Bald tragen Juniors Fußballkünste zum Familieneinkommen bei: In der U13 von Santos bekommt er Grundnahrungsmittel und Benzingutscheine. Die Familie ist mit dem Klub stark verbunden und dieser möchte das Talent zur Vereinslegende aufbauen: Projekt Neymar. Die Rechnung geht auf: Der damals Siebzehnjährige debütiert in der Kampfmannschaft und lernt vom großen Robinho. „Das waren die besten Jahre meines Lebens. Wir waren glücklich, hatten Spaß und konnten unseren Fans und allen anderen, die Fußball lieben, viel Freude bereiten.“, erinnert er sich.

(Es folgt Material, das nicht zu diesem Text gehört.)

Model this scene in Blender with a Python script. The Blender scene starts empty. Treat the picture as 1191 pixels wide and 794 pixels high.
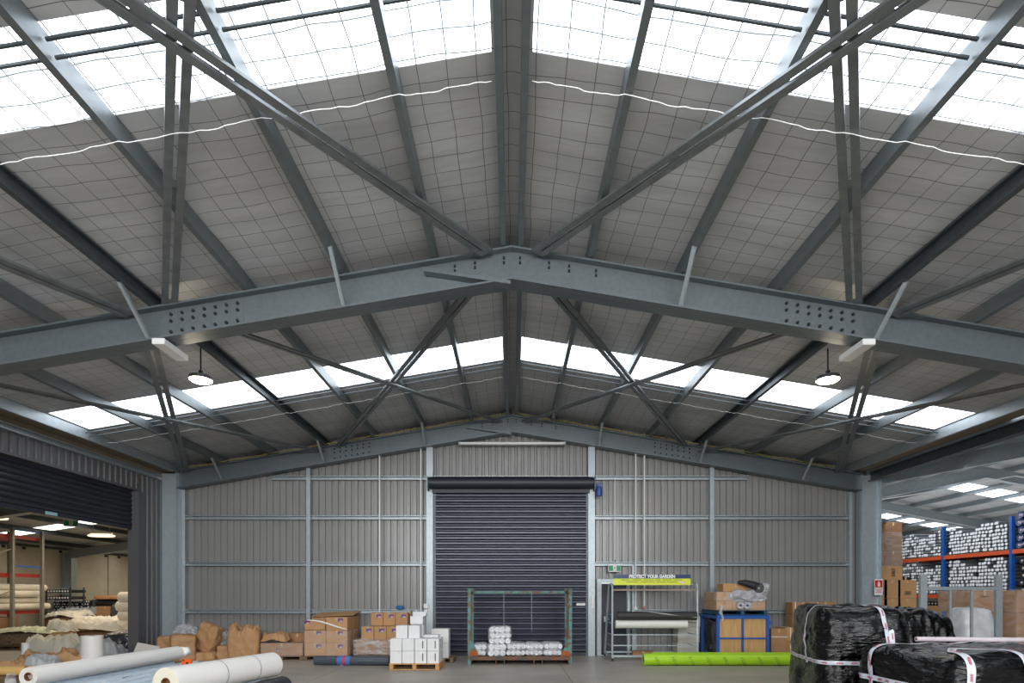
import bpy, bmesh, math, random
from mathutils import Vector, Matrix, noise, Euler
from mathutils.bvhtree import BVHTree
random.seed(7)
SC = bpy.context.scene
COL = SC.collection
R = math.radians
F, CX, CZ, HY = 663.0, 595.5, 1.74, 692.0      # focal length in px, centre column, eye height, horizon row

def W(px, py, d):
    return Vector(((px - CX) * d / F, d, CZ - (py - HY) * d / F))

# ------------------------------------------------------------------ materials
MATS = {}
def lin(c):
    return tuple(((v / 255.0) / 12.92 if v / 255.0 <= 0.04045 else ((v / 255.0 + 0.055) / 1.055) ** 2.4) for v in c)

def mat(name, rgb, rough=0.6, metal=0.0, var=0.12, scale=4.0, bump=0.0, bscale=30.0, spec=0.5, stretch=(1, 1, 1), coat=0.0, srgb=True, rgb2=None, lo=0.4, hi=0.6):
    if name in MATS: return MATS[name]
    m = bpy.data.materials.new(name); m.use_nodes = True
    nt = m.node_tree; b = nt.nodes['Principled BSDF']
    c = lin(rgb) if srgb else rgb
    tc = nt.nodes.new('ShaderNodeTexCoord')
    mp = nt.nodes.new('ShaderNodeMapping'); mp.inputs['Scale'].default_value = stretch
    nt.links.new(tc.outputs['Object'], mp.inputs['Vector'])
    nz = nt.nodes.new('ShaderNodeTexNoise'); nz.inputs['Scale'].default_value = scale; nz.inputs['Detail'].default_value = 5
    nt.links.new(mp.outputs['Vector'], nz.inputs['Vector'])
    cr = nt.nodes.new('ShaderNodeValToRGB')
    if rgb2 is None:
        cr.color_ramp.elements[0].position = 0.25; cr.color_ramp.elements[1].position = 0.75
        cr.color_ramp.elements[0].color = (*[max(0, v * (1 - var)) for v in c], 1)
        cr.color_ramp.elements[1].color = (*[min(1, v * (1 + var)) for v in c], 1)
    else:
        cr.color_ramp.elements[0].position = lo; cr.color_ramp.elements[1].position = hi
        cr.color_ramp.elements[0].color = (*c, 1); cr.color_ramp.elements[1].color = (*lin(rgb2), 1)
    nt.links.new(nz.outputs['Fac'], cr.inputs['Fac'])
    nt.links.new(cr.outputs['Color'], b.inputs['Base Color'])
    b.inputs['Roughness'].default_value = rough; b.inputs['Metallic'].default_value = metal
    b.inputs['Specular IOR Level'].default_value = spec
    if coat: b.inputs['Coat Weight'].default_value = coat; b.inputs['Coat Roughness'].default_value = 0.15
    if bump:
        n2 = nt.nodes.new('ShaderNodeTexNoise'); n2.inputs['Scale'].default_value = bscale; n2.inputs['Detail'].default_value = 4
        nt.links.new(mp.outputs['Vector'], n2.inputs['Vector'])
        bp = nt.nodes.new('ShaderNodeBump'); bp.inputs['Strength'].default_value = bump; bp.inputs['Distance'].default_value = 0.02
        nt.links.new(n2.outputs['Fac'], bp.inputs['Height']); nt.links.new(bp.outputs['Normal'], b.inputs['Normal'])
    MATS[name] = m
    return m

def emit_mat(name, rgb, strength):
    m = bpy.data.materials.new(name); m.use_nodes = True
    nt = m.node_tree; nt.nodes.clear()
    o = nt.nodes.new('ShaderNodeOutputMaterial'); e = nt.nodes.new('ShaderNodeEmission')
    e.inputs['Color'].default_value = (*rgb, 1); e.inputs['Strength'].default_value = strength
    nt.links.new(e.outputs[0], o.inputs[0]); MATS[name] = m
    return m

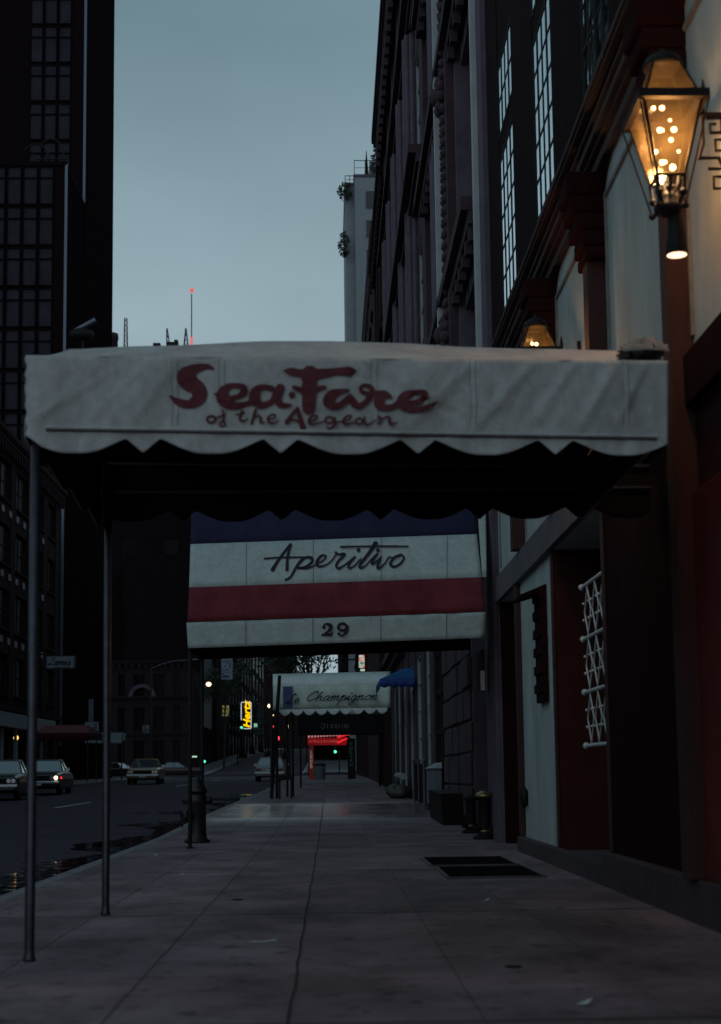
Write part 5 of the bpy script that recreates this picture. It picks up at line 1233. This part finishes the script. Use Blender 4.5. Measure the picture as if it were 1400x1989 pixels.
plate('box_sign', 'white square sign half hidden behind the red canopy peak', 165, 1402, 191, 1420, 98, M_signw, lambda m, Y: (block(m, "ONE", 183, 1409, 3.2, .7, flatmap(Y,.02), .7), block(m, "WAY", 183, 1415, 3.2, .7, flatmap(Y,.02), .7)), arm=((150,1408),(165,1408)))
# far vertical banner
t = plate('blade_sign', 'tall pale blue banner sign with yellow wedge top beyond the avenue', 430, 1273, 451.5, 1320, 172, M_signpale, lambda m, Y: (block(m, "VALOR BUS", 432, 1286, 2.6, .5, flatmap(Y,.02), .75), block(m, "LINE", 434, 1302, 3, .6, flatmap(Y,.02), .9), strokes(m, [[(442,1288,.8),(447,1291,1),(445,1296,.8)],[(450,1286,.8),(446,1291,1),(449,1297,.8)],[(437,1293,1.4),(436,1297,.8)],[(432.5,1305.5,.7),(449,1305.5,.7)],[(433,1315,2),(438,1313,3.4),(444,1314.5,2.4)]], flatmap(Y,.05))), arm=((410,1290),(430,1290)))
m = MB(); vs = [P(434,1273.5,171.95), P(448,1273.5,171.95), P(441,1279.5,171.95)]; m.add(vs+[v+Vector((0,.04,0)) for v in vs], [(0,2,1),(3,4,5),(0,1,4,3),(1,2,5,4),(2,0,3,5)]); m.build('yellow_wedge', mat('yellow_paint', (.6,.4,.05), .6), t)
# yellow neon sign, letters running upwards
DH = 200.0
t = thing('neon_sign', 'vertical yellow neon Hertz sign with white tube border up the street', 'sign', P(478,1416,DH))
a, b = P(468,1415,DH), P(488,1364,DH); m = MB(); m.box(a.x, b.x, DH, DH+.4, a.z, b.z); nb_ = m.build('sign_box', M_iron, t)
rp = []
cxn, czn, rw, rh = 478.0, 1389.5, 9.6, 25.6
for q, (sx, sy) in enumerate(((1,-1),(1,1),(-1,1),(-1,-1))):
    for k in range(4):
        an = math.radians(-90+90*q+k*30); rp.append((cxn+sx*(rw-2.2)+2.2*math.cos(an), czn+sy*(rh-2.2)+2.2*math.sin(an)))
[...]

Chronologisch erzählen die beiden Neymars die Lebensgeschichte des heute 27-jährigen Offensivspielers von dem Moment an, als bei Mutter Nadine die Fruchtblase platzte bis zur Zukunft, die beide 2013 noch in Barcelona und bei der Heim-WM planen. Vater und Sohn – immer im Zwiegespräch. Sie betonen ihr inniges, aber ehrliches Verhältnis zueinander. Selbst nach dem Triumph bei der Copa kritisiert der Vater seinen Sprössling im Freudentaumel, weil er zu viele Chancen ausgelassen hat. „So sind wir eben.“ Die wertvollen Tipps des Herrn Papa begannen schon in der Kindheit, daran denkt Neymar heute noch: „Wenn dir im Strafraum ein Verteidiger gegenübersteht, spielst du ihm den Ball einfach durch die Beine. Mein Vater sagte: „Du musst dich vor dem Abwehrspieler bewegen. Er wird die Beine automatisch öffnen und du schießt den Ball einfach hindurch.“  Der Leser durchlebt die Vergangenheit durch die Augen der beiden Männer, ob „Juninho“ im Pacaembu-Stadion „O Fenômeno“ Ronaldo gegenübersteht, als 13-jähriger Real Madrid absagt („Er war in Spanien nicht glücklich.“, O-Ton Vater Neymar) oder mit den Samba-Kickern Olympiazweiter wird.

Langweilig wird das erstaunlicherweise nicht und so anormal die Geschichte der Beiden ist, so normal ist das Fazit des Vaters: „Mein Sohn ist ein toller Typ. Er ist ein anständiger Junge. Das ist im Leben am wichtigsten: ein guter Mensch zu sein.“ So sei es.